From the listing below, copy only the lines from the line that contains "DK = part(dk, 'deck_slab', DECKM, bridge)" to the line that contains "part(hrl, 'handrail', STEEL, DK)", counting those two lines as part of the copy.
═════ RECORDED DATA
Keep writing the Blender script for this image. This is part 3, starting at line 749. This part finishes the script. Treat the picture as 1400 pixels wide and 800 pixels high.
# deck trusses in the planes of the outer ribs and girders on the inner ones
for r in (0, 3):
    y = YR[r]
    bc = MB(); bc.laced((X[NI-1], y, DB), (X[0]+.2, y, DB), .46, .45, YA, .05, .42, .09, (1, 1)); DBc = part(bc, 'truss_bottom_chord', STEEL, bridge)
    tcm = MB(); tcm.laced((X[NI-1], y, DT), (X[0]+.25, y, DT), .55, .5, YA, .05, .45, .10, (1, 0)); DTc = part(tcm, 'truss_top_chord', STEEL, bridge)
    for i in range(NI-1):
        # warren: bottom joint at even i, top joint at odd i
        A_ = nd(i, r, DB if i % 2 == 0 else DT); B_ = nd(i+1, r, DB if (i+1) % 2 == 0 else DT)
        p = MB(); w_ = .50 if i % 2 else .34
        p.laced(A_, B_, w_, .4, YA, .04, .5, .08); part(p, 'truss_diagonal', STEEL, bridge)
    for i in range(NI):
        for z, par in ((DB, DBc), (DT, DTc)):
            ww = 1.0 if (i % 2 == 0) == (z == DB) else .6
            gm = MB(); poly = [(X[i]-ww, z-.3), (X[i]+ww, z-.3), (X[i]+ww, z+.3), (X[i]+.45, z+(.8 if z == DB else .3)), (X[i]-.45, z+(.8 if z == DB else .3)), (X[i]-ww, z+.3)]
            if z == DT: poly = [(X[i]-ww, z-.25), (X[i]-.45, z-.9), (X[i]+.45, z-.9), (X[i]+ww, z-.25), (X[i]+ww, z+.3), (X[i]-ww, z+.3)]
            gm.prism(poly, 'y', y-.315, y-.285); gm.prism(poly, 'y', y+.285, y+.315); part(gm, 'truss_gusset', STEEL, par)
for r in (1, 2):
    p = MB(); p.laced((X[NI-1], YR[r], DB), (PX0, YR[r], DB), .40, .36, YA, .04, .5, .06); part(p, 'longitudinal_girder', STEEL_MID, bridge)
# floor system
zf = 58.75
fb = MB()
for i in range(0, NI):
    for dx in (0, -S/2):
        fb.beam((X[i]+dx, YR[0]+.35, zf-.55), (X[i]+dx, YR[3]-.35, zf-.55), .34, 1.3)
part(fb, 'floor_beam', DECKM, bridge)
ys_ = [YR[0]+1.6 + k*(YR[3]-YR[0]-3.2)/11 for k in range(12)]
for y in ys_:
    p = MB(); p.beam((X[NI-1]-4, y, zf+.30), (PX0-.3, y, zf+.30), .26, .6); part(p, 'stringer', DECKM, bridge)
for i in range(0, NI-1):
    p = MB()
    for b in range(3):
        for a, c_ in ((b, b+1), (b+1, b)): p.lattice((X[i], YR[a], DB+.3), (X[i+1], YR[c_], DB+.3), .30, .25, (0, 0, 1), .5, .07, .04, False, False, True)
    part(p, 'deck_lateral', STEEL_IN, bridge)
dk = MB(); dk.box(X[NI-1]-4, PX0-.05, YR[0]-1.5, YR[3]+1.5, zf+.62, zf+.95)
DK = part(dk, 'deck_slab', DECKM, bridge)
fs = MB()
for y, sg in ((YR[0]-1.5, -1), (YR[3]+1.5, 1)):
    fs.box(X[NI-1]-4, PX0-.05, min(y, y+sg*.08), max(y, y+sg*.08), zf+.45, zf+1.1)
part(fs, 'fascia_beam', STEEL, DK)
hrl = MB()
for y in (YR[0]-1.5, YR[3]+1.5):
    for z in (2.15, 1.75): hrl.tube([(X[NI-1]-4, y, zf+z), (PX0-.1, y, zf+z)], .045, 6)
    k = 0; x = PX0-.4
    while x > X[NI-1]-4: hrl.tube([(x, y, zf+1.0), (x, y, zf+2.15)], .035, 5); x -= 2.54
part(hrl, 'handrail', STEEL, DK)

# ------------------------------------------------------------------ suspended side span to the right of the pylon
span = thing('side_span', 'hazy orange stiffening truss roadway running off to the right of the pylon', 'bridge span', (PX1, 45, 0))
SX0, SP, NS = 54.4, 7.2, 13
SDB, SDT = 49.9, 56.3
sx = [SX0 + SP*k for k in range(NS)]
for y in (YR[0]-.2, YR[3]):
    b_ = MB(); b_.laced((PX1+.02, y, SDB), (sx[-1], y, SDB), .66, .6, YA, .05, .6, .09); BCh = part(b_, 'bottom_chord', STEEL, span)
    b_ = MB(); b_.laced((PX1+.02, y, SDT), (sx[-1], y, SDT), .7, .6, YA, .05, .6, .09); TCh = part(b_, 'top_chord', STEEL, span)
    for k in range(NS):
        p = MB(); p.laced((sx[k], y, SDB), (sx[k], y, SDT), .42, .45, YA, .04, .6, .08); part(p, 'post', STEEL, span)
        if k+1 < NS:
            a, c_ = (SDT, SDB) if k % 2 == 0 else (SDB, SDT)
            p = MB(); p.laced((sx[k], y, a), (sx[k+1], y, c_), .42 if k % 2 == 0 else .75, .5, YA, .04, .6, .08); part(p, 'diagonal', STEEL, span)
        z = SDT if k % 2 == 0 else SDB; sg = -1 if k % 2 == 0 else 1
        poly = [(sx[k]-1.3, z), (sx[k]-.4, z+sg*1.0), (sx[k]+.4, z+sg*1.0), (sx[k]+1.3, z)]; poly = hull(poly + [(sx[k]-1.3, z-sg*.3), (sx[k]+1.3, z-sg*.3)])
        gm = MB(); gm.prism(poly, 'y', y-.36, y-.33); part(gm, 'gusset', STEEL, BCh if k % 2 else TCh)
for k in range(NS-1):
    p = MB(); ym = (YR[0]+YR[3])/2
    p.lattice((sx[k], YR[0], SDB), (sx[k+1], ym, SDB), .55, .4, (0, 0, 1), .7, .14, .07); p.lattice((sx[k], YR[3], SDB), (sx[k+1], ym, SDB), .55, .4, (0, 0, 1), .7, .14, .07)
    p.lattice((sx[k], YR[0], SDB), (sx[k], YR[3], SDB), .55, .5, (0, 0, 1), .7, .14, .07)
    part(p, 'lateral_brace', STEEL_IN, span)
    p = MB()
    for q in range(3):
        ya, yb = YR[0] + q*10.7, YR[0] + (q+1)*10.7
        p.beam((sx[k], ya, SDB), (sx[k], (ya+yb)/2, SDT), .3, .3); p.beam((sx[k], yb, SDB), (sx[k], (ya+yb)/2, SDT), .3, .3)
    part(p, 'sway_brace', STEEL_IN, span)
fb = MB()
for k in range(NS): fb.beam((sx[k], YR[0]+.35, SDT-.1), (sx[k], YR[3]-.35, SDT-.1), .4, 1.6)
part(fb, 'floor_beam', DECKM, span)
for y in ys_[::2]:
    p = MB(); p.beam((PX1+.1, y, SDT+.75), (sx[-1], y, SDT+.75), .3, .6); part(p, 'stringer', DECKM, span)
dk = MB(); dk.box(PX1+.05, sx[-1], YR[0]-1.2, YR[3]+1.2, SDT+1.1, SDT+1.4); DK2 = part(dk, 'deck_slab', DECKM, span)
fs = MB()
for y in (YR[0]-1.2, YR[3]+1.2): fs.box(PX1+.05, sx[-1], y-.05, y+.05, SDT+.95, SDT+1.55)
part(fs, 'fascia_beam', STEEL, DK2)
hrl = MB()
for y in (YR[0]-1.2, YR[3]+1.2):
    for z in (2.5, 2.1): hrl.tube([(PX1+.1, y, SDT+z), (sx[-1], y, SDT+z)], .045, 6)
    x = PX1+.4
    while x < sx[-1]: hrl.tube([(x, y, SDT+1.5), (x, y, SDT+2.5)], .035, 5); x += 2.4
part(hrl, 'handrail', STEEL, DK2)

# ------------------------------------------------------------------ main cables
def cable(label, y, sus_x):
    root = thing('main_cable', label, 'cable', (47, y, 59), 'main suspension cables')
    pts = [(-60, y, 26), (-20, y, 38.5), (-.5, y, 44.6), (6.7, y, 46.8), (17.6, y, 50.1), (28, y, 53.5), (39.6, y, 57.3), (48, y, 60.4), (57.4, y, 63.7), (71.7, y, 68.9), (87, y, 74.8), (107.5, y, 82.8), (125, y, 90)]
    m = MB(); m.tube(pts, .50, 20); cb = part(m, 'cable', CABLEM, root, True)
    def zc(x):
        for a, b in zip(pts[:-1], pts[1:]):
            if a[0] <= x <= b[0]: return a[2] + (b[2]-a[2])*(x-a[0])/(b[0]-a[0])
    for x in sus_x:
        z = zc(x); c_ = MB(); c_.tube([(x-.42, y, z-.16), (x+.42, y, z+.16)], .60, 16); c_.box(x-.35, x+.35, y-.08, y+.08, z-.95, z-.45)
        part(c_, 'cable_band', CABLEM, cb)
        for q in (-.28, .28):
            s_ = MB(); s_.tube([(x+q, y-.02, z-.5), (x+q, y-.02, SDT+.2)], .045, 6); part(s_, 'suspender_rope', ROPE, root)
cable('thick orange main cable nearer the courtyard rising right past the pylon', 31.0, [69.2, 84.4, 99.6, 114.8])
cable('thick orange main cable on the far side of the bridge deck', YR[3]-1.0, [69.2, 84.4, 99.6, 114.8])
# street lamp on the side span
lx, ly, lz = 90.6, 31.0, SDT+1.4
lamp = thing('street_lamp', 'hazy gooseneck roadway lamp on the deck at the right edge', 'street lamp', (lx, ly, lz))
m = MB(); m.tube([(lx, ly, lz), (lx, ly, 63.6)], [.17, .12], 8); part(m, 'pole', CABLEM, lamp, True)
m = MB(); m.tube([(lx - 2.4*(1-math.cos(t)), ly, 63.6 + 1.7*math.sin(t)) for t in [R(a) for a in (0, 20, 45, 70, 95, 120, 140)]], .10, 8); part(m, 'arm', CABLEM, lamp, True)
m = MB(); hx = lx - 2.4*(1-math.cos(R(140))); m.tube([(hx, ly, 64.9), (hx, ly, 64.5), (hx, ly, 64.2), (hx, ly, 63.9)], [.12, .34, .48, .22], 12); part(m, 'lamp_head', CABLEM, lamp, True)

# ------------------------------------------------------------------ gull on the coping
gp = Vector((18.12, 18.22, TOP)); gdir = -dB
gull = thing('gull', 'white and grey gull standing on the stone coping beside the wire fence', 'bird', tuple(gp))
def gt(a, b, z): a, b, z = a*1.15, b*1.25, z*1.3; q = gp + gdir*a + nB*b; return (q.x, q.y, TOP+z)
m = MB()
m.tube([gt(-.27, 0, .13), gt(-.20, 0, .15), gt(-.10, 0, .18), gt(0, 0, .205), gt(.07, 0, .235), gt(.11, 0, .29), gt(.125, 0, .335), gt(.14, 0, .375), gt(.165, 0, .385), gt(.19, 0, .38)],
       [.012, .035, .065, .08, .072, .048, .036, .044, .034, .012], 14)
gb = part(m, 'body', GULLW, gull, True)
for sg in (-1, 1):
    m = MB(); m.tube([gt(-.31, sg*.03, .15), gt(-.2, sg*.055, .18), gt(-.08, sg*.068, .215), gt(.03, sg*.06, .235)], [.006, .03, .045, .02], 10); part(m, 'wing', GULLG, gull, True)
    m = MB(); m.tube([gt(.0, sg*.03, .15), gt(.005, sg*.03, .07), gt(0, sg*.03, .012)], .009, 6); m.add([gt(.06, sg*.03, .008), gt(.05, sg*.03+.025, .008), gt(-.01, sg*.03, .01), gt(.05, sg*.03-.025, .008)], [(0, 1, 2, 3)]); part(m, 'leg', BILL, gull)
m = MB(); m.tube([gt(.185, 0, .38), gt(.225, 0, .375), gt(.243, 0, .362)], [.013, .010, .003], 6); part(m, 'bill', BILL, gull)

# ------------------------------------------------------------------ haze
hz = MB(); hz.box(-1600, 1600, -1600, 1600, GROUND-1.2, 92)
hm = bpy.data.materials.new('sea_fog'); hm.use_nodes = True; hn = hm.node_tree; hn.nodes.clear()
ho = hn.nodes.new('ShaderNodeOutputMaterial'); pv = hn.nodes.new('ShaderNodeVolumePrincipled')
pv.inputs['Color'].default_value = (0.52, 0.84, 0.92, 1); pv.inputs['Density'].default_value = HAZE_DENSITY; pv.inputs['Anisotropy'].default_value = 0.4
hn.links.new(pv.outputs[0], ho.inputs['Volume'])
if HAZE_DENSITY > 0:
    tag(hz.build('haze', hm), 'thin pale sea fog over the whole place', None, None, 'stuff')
══════════
WRITTEN ANSWER:
DK = part(dk, 'deck_slab', DECKM, bridge)
fs = MB()
for y, sg in ((YR[0]-1.5, -1), (YR[3]+1.5, 1)):
    fs.box(X[NI-1]-4, PX0-.05, min(y, y+sg*.08), max(y, y+sg*.08), zf+.45, zf+1.1)
part(fs, 'fascia_beam', STEEL, DK)
hrl = MB()
for y in (YR[0]-1.5, YR[3]+1.5):
    for z in (2.15, 1.75): hrl.tube([(X[NI-1]-4, y, zf+z), (PX0-.1, y, zf+z)], .045, 6)
    k = 0; x = PX0-.4
    while x > X[NI-1]-4: hrl.tube([(x, y, zf+1.0), (x, y, zf+2.15)], .035, 5); x -= 2.54
part(hrl, 'handrail', STEEL, DK)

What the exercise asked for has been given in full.